The Police Threat to the 2nd Amendment

David French at National Review.
One officer opened fire on the dog, the other officer fired on the man allegedly holding a gun in the doorway, pointing it at the men approaching his home. As the Washington Post reported on July 26, it was only after the smoke cleared that the officers made their “heart-dropping discovery: They were at the wrong home.”

Lopez died that night. Just like Andrew Scott died in his entrance hall, gun in hand, when the police pounded on the wrong door late one night, Scott opened it, saw shadowy figures outside, and started to retreat back into his house. Police opened fire, and he died in seconds.

Angel Mendez was more fortunate. He “only” lost his leg...

If past precedent holds, it’s likely that the officers who killed Ismael Lopez will be treated exactly like the officers in the Scott and Mendez cases. They won’t be prosecuted for crimes, and they’ll probably even be immune from civil suit, with the court following precedents holding that the officers didn’t violate Lopez’s “clearly established” constitutional rights when they approached the wrong house. After all, officers have their own rights of self-defense. What, exactly, are they supposed to do when a gun is pointed at their face?

In other words, the law typically allows officers to shoot innocent homeowners who are lawfully exercising their Second Amendment rights and then provides these same innocent victims with no compensation for the deaths and injuries that result. This is unacceptable, it’s unjust, and it undermines the Second Amendment.
He has some suggestions for repairs to both law and practice.

Racism and Thought Police

On the one hand, this guy has a great point -- and he's quite right about Twain's work.
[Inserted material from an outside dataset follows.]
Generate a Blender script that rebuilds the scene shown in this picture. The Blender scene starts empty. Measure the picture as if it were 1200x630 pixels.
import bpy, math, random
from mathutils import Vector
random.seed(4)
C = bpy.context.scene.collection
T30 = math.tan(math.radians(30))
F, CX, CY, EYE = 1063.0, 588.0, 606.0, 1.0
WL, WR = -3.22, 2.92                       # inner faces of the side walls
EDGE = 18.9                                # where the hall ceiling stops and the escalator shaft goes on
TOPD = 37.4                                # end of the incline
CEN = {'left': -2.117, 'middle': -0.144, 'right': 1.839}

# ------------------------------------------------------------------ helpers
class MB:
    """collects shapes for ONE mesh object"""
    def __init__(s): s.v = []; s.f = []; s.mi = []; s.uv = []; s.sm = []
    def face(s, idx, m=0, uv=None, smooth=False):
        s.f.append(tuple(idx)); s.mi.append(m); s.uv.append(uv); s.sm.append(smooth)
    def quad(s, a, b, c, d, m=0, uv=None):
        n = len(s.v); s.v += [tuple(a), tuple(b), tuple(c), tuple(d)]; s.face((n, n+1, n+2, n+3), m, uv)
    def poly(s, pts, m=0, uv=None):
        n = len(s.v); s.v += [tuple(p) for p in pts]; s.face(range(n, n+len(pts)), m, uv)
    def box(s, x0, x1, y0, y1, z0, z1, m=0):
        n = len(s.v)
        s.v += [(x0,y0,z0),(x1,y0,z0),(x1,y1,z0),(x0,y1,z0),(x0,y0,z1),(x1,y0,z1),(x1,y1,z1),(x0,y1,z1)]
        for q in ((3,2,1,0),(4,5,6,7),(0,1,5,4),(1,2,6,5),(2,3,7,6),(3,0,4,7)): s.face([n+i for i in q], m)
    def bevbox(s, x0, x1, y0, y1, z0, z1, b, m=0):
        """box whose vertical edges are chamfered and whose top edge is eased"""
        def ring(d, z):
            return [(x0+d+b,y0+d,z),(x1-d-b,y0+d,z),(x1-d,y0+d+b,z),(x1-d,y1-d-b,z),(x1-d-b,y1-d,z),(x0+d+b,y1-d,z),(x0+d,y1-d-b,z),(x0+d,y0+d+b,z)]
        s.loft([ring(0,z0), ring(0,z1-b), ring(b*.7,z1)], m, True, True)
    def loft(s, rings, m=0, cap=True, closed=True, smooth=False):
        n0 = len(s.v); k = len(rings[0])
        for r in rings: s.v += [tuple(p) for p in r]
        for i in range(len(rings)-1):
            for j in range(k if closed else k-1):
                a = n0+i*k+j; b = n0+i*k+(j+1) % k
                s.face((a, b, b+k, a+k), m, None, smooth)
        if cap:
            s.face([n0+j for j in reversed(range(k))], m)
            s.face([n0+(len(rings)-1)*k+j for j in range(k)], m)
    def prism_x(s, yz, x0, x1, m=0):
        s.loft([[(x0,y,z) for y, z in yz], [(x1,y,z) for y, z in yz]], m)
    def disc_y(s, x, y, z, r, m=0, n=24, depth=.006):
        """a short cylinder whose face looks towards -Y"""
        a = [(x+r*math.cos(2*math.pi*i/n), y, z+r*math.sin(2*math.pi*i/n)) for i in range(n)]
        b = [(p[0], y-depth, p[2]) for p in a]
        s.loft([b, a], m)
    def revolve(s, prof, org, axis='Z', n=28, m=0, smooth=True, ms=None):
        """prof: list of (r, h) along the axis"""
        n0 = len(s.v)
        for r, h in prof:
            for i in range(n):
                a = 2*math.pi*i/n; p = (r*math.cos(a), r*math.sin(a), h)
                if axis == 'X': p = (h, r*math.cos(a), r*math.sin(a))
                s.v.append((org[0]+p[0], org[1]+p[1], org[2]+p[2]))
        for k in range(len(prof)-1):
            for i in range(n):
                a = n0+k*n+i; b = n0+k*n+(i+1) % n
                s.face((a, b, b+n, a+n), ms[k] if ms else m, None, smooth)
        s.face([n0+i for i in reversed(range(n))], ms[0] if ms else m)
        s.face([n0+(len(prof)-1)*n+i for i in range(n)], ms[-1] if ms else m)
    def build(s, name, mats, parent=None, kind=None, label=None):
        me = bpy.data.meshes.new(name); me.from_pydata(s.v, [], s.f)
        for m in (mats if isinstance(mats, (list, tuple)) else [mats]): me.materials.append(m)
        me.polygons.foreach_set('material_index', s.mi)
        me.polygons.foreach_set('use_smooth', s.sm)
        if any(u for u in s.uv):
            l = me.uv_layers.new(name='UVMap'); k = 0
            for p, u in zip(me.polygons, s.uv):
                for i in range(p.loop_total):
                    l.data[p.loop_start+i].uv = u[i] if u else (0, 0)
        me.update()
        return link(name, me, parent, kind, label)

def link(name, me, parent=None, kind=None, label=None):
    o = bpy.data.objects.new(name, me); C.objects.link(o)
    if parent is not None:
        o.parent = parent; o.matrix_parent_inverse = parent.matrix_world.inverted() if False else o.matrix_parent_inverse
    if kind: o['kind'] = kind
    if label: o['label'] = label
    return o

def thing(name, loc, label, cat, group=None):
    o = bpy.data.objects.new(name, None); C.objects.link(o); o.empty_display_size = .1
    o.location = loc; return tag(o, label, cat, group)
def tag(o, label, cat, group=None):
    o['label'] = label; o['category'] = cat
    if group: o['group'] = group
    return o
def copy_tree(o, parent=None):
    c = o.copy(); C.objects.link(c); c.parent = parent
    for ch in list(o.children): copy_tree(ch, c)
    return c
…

On the other hand, just yesterday I saw a residence here in Georgia openly flying a Ku Klux Klan flag. You may not know what a Ku Klux Klan flag looks like, as it's been decades since anyone openly flew them except while wearing hoods to mask their identity. It looks like this.

Now, I don't want to suggest that the state should enforce laws against such display -- laws that would be unconstitutional, as well as a form of thought policing. I only want to say that I liked it better when Klansmen were ashamed to broadcast their affiliation. We don't need the Klan back. It has nothing to offer us that we're going to want in any conceivable future.